▸ Data provided
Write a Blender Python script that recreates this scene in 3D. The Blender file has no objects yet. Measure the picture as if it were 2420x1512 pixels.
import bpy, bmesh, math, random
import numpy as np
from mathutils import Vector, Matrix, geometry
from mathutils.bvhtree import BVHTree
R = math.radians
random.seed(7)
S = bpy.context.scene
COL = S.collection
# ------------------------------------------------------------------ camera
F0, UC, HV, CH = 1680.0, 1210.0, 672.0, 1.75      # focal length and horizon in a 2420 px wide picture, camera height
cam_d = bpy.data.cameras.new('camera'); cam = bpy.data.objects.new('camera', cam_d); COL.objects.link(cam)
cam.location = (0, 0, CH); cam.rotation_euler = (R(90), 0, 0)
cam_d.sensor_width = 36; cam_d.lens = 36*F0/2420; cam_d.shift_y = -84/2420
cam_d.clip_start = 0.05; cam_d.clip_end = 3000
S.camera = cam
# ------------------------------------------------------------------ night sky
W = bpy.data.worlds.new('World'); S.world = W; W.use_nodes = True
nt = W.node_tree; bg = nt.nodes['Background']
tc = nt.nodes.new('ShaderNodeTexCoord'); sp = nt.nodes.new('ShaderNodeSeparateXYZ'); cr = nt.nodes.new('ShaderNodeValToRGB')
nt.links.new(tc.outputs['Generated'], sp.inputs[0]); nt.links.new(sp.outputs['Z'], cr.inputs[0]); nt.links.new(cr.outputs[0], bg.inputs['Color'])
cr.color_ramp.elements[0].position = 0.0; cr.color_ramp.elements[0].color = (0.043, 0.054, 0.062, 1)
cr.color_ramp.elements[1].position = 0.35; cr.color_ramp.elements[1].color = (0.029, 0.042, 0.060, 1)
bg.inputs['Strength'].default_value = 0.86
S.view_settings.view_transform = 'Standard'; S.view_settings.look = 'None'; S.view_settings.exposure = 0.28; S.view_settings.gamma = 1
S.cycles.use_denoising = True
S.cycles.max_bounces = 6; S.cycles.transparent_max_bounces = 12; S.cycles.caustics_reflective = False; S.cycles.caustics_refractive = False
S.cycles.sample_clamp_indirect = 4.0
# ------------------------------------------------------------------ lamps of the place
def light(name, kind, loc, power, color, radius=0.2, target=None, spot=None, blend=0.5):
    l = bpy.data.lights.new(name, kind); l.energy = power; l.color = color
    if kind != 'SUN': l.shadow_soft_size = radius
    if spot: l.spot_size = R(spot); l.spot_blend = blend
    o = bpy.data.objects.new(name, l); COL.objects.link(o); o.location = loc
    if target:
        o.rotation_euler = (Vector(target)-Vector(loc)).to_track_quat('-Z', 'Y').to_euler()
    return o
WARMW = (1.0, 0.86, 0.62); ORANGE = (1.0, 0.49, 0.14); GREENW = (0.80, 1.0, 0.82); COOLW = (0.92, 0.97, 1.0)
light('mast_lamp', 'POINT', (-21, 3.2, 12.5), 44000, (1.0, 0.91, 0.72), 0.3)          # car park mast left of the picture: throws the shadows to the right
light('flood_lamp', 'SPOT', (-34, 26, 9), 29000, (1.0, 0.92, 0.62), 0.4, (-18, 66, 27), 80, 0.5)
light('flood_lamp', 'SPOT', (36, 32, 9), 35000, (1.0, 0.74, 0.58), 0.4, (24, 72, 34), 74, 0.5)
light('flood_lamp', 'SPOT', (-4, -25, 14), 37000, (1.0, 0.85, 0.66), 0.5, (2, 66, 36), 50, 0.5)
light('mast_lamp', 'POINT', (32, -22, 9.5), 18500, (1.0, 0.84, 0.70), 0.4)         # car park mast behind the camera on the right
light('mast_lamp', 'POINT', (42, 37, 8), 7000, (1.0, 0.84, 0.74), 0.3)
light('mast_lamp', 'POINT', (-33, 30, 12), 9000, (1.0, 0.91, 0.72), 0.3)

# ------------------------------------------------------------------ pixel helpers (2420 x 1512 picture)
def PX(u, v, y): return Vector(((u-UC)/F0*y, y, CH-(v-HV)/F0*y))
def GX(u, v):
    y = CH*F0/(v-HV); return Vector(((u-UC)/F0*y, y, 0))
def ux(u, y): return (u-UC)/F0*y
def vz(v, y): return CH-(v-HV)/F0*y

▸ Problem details
Pick out and copy every line that contains the word "scene".

▸ Solution for this problem
Write a Blender Python script that recreates this scene in 3D. The Blender file has no objects yet. Measure the picture as if it were 2420x1512 pixels.
S = bpy.context.scene